WASHINGTON – Maryland would receive $3.38 billion over six years under a federal highway and transit spending bill that passed the House this week, a $721 million increase over funding in the previous six-year transportation bill.
The House vote Thursday moves Congress one step closer to reauthorizing a transportation bill that has been kept alive with short-term extensions since it expired in 2003, a temporary fix that highway officials said has made long-term planning difficult.
The bill contains funding for various projects in Maryland, including $10 million for the Intercounty Connector, as well as authorization for a Metro Purple Line between Montgomery and Prince George’s counties, among other projects.
“It’s a step in the right direction,” said Missy Cassidy, director of policy and government affairs at the Maryland Department of Transportation. “We will continue to pursue an aggressive highway and transit program in our state.”
The “Transportation Equity Act: A Legacy for Users,” which passed the House by a 417-9 vote Thursday, authorizes highway, transit, rail and road-safety funding for all states through fiscal 2009.
It increases funding from its predecessor, the Transportation Equity Act for the 21st Century, by 42 percent, said Rep. Don Young, R-Alaska, chief sponsor of the bill.

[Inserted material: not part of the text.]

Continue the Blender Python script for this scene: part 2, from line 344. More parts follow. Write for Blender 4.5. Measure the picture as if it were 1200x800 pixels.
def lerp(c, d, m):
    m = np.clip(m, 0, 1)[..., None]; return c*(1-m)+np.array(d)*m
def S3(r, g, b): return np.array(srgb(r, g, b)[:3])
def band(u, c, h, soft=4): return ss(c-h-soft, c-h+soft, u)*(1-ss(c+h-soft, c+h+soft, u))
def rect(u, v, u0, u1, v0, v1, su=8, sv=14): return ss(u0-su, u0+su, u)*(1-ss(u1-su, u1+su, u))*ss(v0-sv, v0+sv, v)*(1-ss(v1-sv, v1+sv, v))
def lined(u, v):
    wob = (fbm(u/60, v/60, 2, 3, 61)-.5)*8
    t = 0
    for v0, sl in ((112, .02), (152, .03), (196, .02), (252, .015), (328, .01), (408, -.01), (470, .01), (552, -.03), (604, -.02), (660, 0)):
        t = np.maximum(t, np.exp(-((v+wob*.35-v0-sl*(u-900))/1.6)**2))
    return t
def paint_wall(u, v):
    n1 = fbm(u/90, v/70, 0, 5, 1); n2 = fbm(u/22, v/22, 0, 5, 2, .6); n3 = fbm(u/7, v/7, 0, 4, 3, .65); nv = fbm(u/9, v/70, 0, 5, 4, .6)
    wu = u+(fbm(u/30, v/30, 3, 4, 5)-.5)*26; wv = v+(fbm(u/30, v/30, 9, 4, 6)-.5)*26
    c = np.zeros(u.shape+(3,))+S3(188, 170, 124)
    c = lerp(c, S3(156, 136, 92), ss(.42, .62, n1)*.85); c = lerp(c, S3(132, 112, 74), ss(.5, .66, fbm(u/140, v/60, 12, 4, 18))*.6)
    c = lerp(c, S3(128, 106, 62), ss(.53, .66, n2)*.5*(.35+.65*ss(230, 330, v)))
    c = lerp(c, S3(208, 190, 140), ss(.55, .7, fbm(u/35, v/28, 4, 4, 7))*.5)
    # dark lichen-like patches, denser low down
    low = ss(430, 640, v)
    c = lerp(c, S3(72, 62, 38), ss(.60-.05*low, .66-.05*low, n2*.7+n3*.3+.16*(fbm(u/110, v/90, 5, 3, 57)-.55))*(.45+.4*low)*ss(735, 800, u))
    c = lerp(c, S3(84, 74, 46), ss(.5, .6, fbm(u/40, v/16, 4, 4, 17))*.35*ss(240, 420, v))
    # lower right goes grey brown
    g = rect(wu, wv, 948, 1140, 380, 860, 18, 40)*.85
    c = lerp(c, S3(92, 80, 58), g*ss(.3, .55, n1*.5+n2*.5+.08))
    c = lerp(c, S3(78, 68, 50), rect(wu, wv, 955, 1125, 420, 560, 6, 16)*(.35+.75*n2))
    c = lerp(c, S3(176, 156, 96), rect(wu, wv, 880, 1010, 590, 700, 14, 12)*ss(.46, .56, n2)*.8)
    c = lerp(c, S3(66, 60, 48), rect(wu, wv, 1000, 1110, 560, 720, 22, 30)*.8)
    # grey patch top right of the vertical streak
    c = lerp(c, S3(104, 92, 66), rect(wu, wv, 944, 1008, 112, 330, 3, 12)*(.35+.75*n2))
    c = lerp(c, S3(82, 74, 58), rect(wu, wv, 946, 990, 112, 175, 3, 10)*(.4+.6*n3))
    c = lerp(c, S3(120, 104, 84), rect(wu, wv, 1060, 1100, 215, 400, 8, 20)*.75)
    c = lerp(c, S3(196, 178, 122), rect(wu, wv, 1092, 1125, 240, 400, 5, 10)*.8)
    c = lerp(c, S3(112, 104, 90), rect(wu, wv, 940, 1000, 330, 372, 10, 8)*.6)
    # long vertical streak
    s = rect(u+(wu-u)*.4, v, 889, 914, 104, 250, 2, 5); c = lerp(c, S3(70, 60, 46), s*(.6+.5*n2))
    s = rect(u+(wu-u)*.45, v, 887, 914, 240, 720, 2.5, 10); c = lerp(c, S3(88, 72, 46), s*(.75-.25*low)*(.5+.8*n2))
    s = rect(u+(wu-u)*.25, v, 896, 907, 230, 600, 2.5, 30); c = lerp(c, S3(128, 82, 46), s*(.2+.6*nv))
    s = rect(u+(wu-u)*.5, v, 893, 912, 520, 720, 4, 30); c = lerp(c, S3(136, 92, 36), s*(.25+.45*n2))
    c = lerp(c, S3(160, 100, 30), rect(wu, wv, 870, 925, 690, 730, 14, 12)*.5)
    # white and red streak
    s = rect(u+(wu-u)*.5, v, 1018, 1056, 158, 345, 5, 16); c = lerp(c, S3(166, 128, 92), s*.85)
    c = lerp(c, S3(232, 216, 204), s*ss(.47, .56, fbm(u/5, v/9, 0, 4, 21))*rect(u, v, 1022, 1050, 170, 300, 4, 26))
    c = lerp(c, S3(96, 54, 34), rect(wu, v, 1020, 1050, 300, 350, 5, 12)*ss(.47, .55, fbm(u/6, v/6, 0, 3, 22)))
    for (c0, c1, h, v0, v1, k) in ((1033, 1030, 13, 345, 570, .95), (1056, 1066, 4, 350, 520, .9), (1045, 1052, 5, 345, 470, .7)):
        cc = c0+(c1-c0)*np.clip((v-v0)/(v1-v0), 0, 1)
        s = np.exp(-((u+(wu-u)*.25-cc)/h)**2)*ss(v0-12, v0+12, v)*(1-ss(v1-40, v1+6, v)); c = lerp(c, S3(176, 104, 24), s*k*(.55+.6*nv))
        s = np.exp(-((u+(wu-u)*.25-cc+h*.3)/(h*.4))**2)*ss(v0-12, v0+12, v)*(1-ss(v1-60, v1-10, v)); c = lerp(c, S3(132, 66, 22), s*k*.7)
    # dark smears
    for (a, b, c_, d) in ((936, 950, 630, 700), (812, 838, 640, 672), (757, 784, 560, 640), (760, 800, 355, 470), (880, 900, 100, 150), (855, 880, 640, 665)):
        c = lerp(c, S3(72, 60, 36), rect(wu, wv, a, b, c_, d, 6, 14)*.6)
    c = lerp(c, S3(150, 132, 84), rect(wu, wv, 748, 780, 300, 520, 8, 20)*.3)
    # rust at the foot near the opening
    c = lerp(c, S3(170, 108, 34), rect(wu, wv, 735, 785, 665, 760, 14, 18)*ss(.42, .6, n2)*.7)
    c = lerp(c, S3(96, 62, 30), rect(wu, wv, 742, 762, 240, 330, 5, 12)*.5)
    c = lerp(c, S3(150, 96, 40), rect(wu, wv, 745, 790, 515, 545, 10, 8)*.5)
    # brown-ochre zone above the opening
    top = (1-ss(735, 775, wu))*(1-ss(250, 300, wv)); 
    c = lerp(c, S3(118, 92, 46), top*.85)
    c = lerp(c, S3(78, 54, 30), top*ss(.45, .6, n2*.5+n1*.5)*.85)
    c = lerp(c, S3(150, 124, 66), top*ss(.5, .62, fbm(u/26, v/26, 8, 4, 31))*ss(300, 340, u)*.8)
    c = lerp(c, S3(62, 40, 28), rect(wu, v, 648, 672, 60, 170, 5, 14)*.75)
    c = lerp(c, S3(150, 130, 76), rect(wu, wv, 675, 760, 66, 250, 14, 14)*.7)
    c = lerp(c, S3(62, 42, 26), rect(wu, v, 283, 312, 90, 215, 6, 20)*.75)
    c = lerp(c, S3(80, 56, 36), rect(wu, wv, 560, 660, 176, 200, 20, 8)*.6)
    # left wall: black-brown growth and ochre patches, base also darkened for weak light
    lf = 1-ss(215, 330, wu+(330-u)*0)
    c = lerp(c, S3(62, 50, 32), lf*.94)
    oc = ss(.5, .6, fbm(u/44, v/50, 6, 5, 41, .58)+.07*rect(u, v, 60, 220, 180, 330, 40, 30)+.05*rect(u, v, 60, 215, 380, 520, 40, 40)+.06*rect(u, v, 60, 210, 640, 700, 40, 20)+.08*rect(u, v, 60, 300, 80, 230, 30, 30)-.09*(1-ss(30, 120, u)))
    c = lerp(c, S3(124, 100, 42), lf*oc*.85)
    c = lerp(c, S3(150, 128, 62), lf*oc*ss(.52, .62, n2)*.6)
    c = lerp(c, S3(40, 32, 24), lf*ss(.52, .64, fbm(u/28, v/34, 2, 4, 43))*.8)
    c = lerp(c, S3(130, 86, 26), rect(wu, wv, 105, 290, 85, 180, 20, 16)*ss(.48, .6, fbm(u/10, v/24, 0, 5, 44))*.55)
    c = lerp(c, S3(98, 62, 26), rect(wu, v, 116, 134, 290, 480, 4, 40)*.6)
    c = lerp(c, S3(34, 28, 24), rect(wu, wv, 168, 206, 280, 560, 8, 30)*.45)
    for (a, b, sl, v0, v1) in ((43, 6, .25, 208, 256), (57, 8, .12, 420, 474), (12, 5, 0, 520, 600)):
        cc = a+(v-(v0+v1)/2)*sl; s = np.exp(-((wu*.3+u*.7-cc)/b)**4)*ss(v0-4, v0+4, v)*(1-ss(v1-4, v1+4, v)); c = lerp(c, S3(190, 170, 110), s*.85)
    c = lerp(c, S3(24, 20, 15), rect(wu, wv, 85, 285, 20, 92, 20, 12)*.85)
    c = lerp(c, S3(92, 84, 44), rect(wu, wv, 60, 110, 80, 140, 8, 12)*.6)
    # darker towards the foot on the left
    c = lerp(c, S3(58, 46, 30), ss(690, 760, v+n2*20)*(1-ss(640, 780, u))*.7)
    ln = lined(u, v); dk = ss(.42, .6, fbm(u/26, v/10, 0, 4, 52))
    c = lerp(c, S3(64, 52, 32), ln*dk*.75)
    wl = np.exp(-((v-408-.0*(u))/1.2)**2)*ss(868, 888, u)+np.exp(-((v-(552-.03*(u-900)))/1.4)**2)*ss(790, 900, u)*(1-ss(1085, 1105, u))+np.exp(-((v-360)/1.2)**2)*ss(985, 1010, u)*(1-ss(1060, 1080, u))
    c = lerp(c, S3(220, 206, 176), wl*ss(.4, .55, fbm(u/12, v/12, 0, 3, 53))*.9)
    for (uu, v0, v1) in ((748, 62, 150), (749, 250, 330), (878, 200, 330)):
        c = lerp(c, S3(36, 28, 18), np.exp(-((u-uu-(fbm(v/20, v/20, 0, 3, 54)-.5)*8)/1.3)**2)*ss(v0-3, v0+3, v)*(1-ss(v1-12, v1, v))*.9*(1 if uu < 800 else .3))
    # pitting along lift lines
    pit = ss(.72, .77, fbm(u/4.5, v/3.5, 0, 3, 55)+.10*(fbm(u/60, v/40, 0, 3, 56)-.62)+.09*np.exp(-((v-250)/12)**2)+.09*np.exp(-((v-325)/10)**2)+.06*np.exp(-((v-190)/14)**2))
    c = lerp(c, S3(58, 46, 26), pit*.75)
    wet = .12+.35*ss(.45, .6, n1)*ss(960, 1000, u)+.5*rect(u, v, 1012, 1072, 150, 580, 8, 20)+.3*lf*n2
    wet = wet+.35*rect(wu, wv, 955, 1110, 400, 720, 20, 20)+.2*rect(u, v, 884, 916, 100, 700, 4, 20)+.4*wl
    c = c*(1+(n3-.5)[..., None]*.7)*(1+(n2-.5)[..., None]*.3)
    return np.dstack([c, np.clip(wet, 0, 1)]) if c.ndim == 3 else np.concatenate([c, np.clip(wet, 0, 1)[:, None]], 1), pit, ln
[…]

But TEA 21 expired in September 2003 and has had to be extended temporarily six times because of conflicts between the House, the Senate and the White House. In the last Congress, for example, a conference committee on the bill was not able to agree on a funding level.
But a spokesman with the Senate Environment and Public Works Committee said the committee is expected to match the House’s overall funding of $284 billion over six years when it marks up the bill Wednesday.
The White House has said it endorses the House figure, which mirrors the amount allocated in President Bush’s fiscal 2006 budget.
The House bill does not directly touch one of the most contentious issues — the guaranteed rate of return that leaves some states getting less back from the federal government than they send it in taxes.
States currently get at least 90.5 cents for every dollar they pay in tax revenues to the Highway Trust Fund. But “donee,” or recipient, states get back more than a dollar on each dollar they given. Many states in the Midwest and Northeast are donee states.
Maryland, meanwhile, is among the “donor” states, those that just get back the minimum 90.5 cents on the dollar, said state highway officials.
Instead of addressing the donor/donee issue directly, by raising the 90.5 percent minimum return rate, the House bill increases the overall share of funding that can be considered for distribution among the states. The previous law marked 84 percent of the total fund to go back to the states. The House bill would raise that level to 92.6 percent.
Cassidy welcomed the House change.
“This helps us because it makes the federal funding more certain,” Cassidy said.
An official at a Maryland engineering organization said the $318 billion that the Senate pushed for last year was “ideal,” but he said the lower level in the current House bill was better than no bill at all.
“I think that is a compromise that most states could live with,” said Jim Otradovec, executive director of the American Council of Engineering Companies/Maryland.
Some local engineering and transportation groups said repeated delays in reauthorizing federal funding have created uncertainty for state transportation projects. Because of that, the state has been “conservative” in going forward with major projects, said Joel Oppenheimer of the American Society of Civil Engineers’ Maryland Office.
Another highway official agreed.
“It has a serious effect because you have a lot of projects in the development stage and when you don’t have a reauthorization, they tend not to jump to the next phase of development,” said Brian Holmes, executive director of Maryland Highway Contractors Association.
But Holmes said he expects the funding level to increase before the bill is signed into law.
“You ultimately need a $300 billion of guaranteed highway funding in order for all of the states to sign on as a deal,” Holmes said. “Short of that, it’s just going to be unacceptable for Maryland.”
Maryland will not “get as much bang into our buck,” especially if inflation sets in and steel prices increase, he said.